Your task: The listing must be reproduced in full, exactly as it stands.

Supplied information:
* * * * * * * * *
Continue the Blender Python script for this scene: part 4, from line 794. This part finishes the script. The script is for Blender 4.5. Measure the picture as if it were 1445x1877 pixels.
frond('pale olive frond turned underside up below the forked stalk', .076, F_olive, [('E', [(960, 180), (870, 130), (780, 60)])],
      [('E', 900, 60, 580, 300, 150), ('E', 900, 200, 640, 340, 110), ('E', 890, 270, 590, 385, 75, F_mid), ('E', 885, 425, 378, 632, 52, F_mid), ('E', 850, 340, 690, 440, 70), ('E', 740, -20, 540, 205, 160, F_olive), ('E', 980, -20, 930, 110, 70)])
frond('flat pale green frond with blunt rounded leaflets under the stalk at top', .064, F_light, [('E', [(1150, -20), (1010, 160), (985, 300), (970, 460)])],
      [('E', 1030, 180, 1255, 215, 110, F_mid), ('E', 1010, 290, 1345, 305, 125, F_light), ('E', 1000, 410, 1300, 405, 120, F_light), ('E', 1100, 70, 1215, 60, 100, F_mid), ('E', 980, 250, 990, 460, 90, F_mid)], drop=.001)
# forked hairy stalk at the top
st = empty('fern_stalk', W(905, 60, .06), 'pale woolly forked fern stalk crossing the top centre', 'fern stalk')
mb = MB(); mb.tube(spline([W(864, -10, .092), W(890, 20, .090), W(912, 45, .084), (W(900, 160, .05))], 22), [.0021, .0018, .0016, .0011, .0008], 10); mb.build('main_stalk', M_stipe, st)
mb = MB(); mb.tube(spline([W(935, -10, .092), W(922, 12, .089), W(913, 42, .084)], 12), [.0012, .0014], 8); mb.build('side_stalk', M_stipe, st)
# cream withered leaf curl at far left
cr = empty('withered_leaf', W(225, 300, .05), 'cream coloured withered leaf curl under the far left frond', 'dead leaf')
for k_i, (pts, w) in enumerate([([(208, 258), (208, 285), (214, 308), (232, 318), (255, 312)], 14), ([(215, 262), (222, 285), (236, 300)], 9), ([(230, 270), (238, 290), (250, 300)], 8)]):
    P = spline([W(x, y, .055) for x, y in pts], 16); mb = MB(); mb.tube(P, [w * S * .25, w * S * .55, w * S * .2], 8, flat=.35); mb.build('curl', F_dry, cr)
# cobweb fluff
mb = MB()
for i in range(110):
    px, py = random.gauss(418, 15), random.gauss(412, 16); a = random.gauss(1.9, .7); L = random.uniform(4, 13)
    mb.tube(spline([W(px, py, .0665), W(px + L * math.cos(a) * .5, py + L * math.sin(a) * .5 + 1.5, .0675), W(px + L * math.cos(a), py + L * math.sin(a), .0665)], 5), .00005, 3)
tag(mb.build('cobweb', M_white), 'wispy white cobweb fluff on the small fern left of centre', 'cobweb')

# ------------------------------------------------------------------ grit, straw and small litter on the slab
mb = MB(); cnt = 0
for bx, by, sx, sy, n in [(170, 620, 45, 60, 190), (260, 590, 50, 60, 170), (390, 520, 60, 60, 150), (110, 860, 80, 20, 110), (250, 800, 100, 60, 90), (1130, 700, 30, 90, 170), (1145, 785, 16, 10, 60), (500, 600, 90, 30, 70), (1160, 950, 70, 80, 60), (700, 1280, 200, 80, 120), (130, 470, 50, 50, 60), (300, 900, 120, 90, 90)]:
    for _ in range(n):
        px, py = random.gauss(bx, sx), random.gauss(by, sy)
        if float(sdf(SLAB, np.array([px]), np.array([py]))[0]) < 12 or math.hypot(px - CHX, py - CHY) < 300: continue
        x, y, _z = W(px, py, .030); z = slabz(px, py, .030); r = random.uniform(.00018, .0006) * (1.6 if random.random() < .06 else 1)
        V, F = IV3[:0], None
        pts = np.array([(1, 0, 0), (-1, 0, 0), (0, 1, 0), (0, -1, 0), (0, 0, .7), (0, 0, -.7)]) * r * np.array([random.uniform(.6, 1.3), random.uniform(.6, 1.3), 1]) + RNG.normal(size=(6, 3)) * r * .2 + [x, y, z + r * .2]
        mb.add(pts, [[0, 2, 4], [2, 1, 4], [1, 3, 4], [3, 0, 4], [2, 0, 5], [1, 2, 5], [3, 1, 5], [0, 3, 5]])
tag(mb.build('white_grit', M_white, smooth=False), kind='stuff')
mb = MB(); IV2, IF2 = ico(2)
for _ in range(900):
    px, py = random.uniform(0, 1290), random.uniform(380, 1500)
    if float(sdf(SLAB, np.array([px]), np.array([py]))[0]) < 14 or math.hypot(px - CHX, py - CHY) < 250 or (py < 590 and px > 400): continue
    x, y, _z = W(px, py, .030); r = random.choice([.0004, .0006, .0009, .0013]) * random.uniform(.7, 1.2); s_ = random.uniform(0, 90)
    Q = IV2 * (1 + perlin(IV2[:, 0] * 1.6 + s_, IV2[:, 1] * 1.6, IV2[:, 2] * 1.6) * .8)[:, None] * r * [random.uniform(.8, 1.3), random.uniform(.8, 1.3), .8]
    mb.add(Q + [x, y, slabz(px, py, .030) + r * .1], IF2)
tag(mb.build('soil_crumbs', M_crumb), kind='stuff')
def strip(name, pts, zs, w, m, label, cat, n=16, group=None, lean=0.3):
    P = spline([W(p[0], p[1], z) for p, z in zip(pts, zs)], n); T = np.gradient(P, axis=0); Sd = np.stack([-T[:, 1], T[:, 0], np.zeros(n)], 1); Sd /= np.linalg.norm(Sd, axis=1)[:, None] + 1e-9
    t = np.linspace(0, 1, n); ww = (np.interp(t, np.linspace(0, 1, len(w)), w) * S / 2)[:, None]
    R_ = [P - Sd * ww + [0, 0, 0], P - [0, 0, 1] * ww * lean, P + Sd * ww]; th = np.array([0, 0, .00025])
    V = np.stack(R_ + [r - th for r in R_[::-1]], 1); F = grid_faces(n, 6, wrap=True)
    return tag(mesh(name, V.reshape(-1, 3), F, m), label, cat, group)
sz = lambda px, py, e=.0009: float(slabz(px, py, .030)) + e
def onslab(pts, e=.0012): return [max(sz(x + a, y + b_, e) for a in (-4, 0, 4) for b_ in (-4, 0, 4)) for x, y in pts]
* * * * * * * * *
Answer in full:
Continue the Blender Python script for this scene: part 4, from line 794. This part finishes the script. The script is for Blender 4.5. Measure the picture as if it were 1445x1877 pixels.
frond('pale olive frond turned underside up below the forked stalk', .076, F_olive, [('E', [(960, 180), (870, 130), (780, 60)])],
      [('E', 900, 60, 580, 300, 150), ('E', 900, 200, 640, 340, 110), ('E', 890, 270, 590, 385, 75, F_mid), ('E', 885, 425, 378, 632, 52, F_mid), ('E', 850, 340, 690, 440, 70), ('E', 740, -20, 540, 205, 160, F_olive), ('E', 980, -20, 930, 110, 70)])
frond('flat pale green frond with blunt rounded leaflets under the stalk at top', .064, F_light, [('E', [(1150, -20), (1010, 160), (985, 300), (970, 460)])],
      [('E', 1030, 180, 1255, 215, 110, F_mid), ('E', 1010, 290, 1345, 305, 125, F_light), ('E', 1000, 410, 1300, 405, 120, F_light), ('E', 1100, 70, 1215, 60, 100, F_mid), ('E', 980, 250, 990, 460, 90, F_mid)], drop=.001)
# forked hairy stalk at the top
st = empty('fern_stalk', W(905, 60, .06), 'pale woolly forked fern stalk crossing the top centre', 'fern stalk')
mb = MB(); mb.tube(spline([W(864, -10, .092), W(890, 20, .090), W(912, 45, .084), (W(900, 160, .05))], 22), [.0021, .0018, .0016, .0011, .0008], 10); mb.build('main_stalk', M_stipe, st)
mb = MB(); mb.tube(spline([W(935, -10, .092), W(922, 12, .089), W(913, 42, .084)], 12), [.0012, .0014], 8); mb.build('side_stalk', M_stipe, st)
# cream withered leaf curl at far left
cr = empty('withered_leaf', W(225, 300, .05), 'cream coloured withered leaf curl under the far left frond', 'dead leaf')
for k_i, (pts, w) in enumerate([([(208, 258), (208, 285), (214, 308), (232, 318), (255, 312)], 14), ([(215, 262), (222, 285), (236, 300)], 9), ([(230, 270), (238, 290), (250, 300)], 8)]):
    P = spline([W(x, y, .055) for x, y in pts], 16); mb = MB(); mb.tube(P, [w * S * .25, w * S * .55, w * S * .2], 8, flat=.35); mb.build('curl', F_dry, cr)
# cobweb fluff
mb = MB()
for i in range(110):
    px, py = random.gauss(418, 15), random.gauss(412, 16); a = random.gauss(1.9, .7); L = random.uniform(4, 13)
    mb.tube(spline([W(px, py, .0665), W(px + L * math.cos(a) * .5, py + L * math.sin(a) * .5 + 1.5, .0675), W(px + L * math.cos(a), py + L * math.sin(a), .0665)], 5), .00005, 3)
tag(mb.build('cobweb', M_white), 'wispy white cobweb fluff on the small fern left of centre', 'cobweb')

# ------------------------------------------------------------------ grit, straw and small litter on the slab
mb = MB(); cnt = 0
for bx, by, sx, sy, n in [(170, 620, 45, 60, 190), (260, 590, 50, 60, 170), (390, 520, 60, 60, 150), (110, 860, 80, 20, 110), (250, 800, 100, 60, 90), (1130, 700, 30, 90, 170), (1145, 785, 16, 10, 60), (500, 600, 90, 30, 70), (1160, 950, 70, 80, 60), (700, 1280, 200, 80, 120), (130, 470, 50, 50, 60), (300, 900, 120, 90, 90)]:
    for _ in range(n):
        px, py = random.gauss(bx, sx), random.gauss(by, sy)
        if float(sdf(SLAB, np.array([px]), np.array([py]))[0]) < 12 or math.hypot(px - CHX, py - CHY) < 300: continue
        x, y, _z = W(px, py, .030); z = slabz(px, py, .030); r = random.uniform(.00018, .0006) * (1.6 if random.random() < .06 else 1)
        V, F = IV3[:0], None
        pts = np.array([(1, 0, 0), (-1, 0, 0), (0, 1, 0), (0, -1, 0), (0, 0, .7), (0, 0, -.7)]) * r * np.array([random.uniform(.6, 1.3), random.uniform(.6, 1.3), 1]) + RNG.normal(size=(6, 3)) * r * .2 + [x, y, z + r * .2]
        mb.add(pts, [[0, 2, 4], [2, 1, 4], [1, 3, 4], [3, 0, 4], [2, 0, 5], [1, 2, 5], [3, 1, 5], [0, 3, 5]])
tag(mb.build('white_grit', M_white, smooth=False), kind='stuff')
mb = MB(); IV2, IF2 = ico(2)
for _ in range(900):
    px, py = random.uniform(0, 1290), random.uniform(380, 1500)
    if float(sdf(SLAB, np.array([px]), np.array([py]))[0]) < 14 or math.hypot(px - CHX, py - CHY) < 250 or (py < 590 and px > 400): continue
    x, y, _z = W(px, py, .030); r = random.choice([.0004, .0006, .0009, .0013]) * random.uniform(.7, 1.2); s_ = random.uniform(0, 90)
    Q = IV2 * (1 + perlin(IV2[:, 0] * 1.6 + s_, IV2[:, 1] * 1.6, IV2[:, 2] * 1.6) * .8)[:, None] * r * [random.uniform(.8, 1.3), random.uniform(.8, 1.3), .8]
    mb.add(Q + [x, y, slabz(px, py, .030) + r * .1], IF2)
tag(mb.build('soil_crumbs', M_crumb), kind='stuff')
def strip(name, pts, zs, w, m, label, cat, n=16, group=None, lean=0.3):
    P = spline([W(p[0], p[1], z) for p, z in zip(pts, zs)], n); T = np.gradient(P, axis=0); Sd = np.stack([-T[:, 1], T[:, 0], np.zeros(n)], 1); Sd /= np.linalg.norm(Sd, axis=1)[:, None] + 1e-9
    t = np.linspace(0, 1, n); ww = (np.interp(t, np.linspace(0, 1, len(w)), w) * S / 2)[:, None]
    R_ = [P - Sd * ww + [0, 0, 0], P - [0, 0, 1] * ww * lean, P + Sd * ww]; th = np.array([0, 0, .00025])
    V = np.stack(R_ + [r - th for r in R_[::-1]], 1); F = grid_faces(n, 6, wrap=True)
    return tag(mesh(name, V.reshape(-1, 3), F, m), label, cat, group)
sz = lambda px, py, e=.0009: float(slabz(px, py, .030)) + e
def onslab(pts, e=.0012): return [max(sz(x + a, y + b_, e) for a in (-4, 0, 4) for b_ in (-4, 0, 4)) for x, y in pts]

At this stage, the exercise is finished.